Avrupa bir İslam devleti doğuruyor

Avrupa bir İslâm Devletine, Osmanlı Devleti de bir Avrupa Devletine hâmiledir." 1.

Bediüzzaman'ın bu ihbarından biri, aradan çok geçmeden hayata geçmiş, Osmanlı yıkılarak içinden bir Avrupa Devleti doğmuştu. Avrupa'da bir İslâm devletinin doğması ise, dinlerinde taasup gösteren Hıristiyanlar için çok kolay olmasa gerekti.

Yine Bediüzzaman; "Nasrâniyet intıfâ, ya ıstıfâ bulacak. İslâma karşı teslim olup terk-i silâh edecek. Mükerreren yırtıldı, Purutluğa tâ geldi, Purutlukta görmedi ona salâh verecek"2 diyerek sebepler tahtında da gerekçeleri ve süreci özetliyordu.

Bu yırtılmanın sosyolojik olarak hayata geçmesi fazla uzun sürmedi. Ortaçağ'dan kalma o taassup ve vahşetlerin bedelini iki dünya harbiyle çok ağır ödediler. Harplerinin ardından ağıt yakan Avrupa, önce insan haklarına, sonra demokrasiye sarılarak barbarlıktan, taasuptan çıktı. Tabii tek gözlü deccalistler dinsizlik yapmak isteseler de büyük çoğunluk dinlerle problemsiz hale geldi. İsevilik din-i hakikisinden aldığı feyz ile insanlığa faydalı sanatlara, adalet ve hakkaniyete hizmet eden başta Almanya olmak üzere Müslümanlarla dost oldukları, hatta onları muhafaza ettikleri gibi ilk işçi alımlarını da Türkiye'den yaptılar.

1960'ların başından beri Avrupa'ya göç eden vatandaşlarımız, beraberinde Kur'an ve kitaplar götürerek önce küçük mescidler, dershaneler, zikirhaneler açtılar. İlerleyen zaman içinde çifte minareli ve bazı yerlerde dışa ezan okuyan camiler inşa ettiler. Şimdi hemen her şehirde camiler, dershaneler gece dersleri, çocuklara Kur'an eğitimi, tatillerde genç, aile ve müdebbirler programı Türkiye'yi aratmıyor.
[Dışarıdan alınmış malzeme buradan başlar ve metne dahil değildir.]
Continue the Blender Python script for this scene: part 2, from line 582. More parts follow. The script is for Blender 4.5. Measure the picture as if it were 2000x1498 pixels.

Camilerde mukabeleler, teravihler, iftar programları, mevlidler, nikâh merasimleri derken, İslâm şeairleri bütün Avrupa'ya yayılmış oldu böylece.

Ancak, 15 Temmuz'dan sonra siyasetin tesiriyle bir durağanlık, bir çekince, cemaatlerde kısmen bir boşalma görüldü.

Fakat, "Hoşunuza gitmeyen şeylerde hayır vardır" (Bakara 216) düsturuna göre çok güzel gelişmeler olduoluyor.

Suriye kriziyle başlayan ve 15 Temmuz süreciyle devam eden Ortadoğu ve Türkiye'deki gelişmeler göçlere sebep oldu. Gelen baskılar ve savaşlardan; evini, yurdunu terk etmek mecburiyetinde kalan nice Müslüman iltica etti. Öncelerde de ekonomik sebeplerden dolayı daha çok vasıfsız olan düzensiz göç, bu defa kalifiye ve yetişmiş insanları taşıdı. Doktor, hâkim, savcı, öğretim görevlisi ilahiyatçı derken ciddi bir beyin göçü yaşandı. İşin bu tarafı gelinen yer açısından kayıp olsa da gidilen yer için kazanç oldu. Yaşlı nüfus olan Avrupa, istihdam için kalifiye personele ihtiyaç duyduğundan onlara hemen iş ve kalacak yer temin etti. Doktor, hemşire, akademisyen istihdam olurken vasıfsızları ise kamplara yerleştirdiler. Onlar da hemen iş aramaya koyuldu. Piyasaya yayılan mülteciler iş bakarken, manevî ihtiyaçlar için de dershane aradılar. Şimdi üçer beşer dershanelere gelmeye başlandı. Bir kısmı da uzak şehirlerden dershaneleri arayıp külliyat sordular.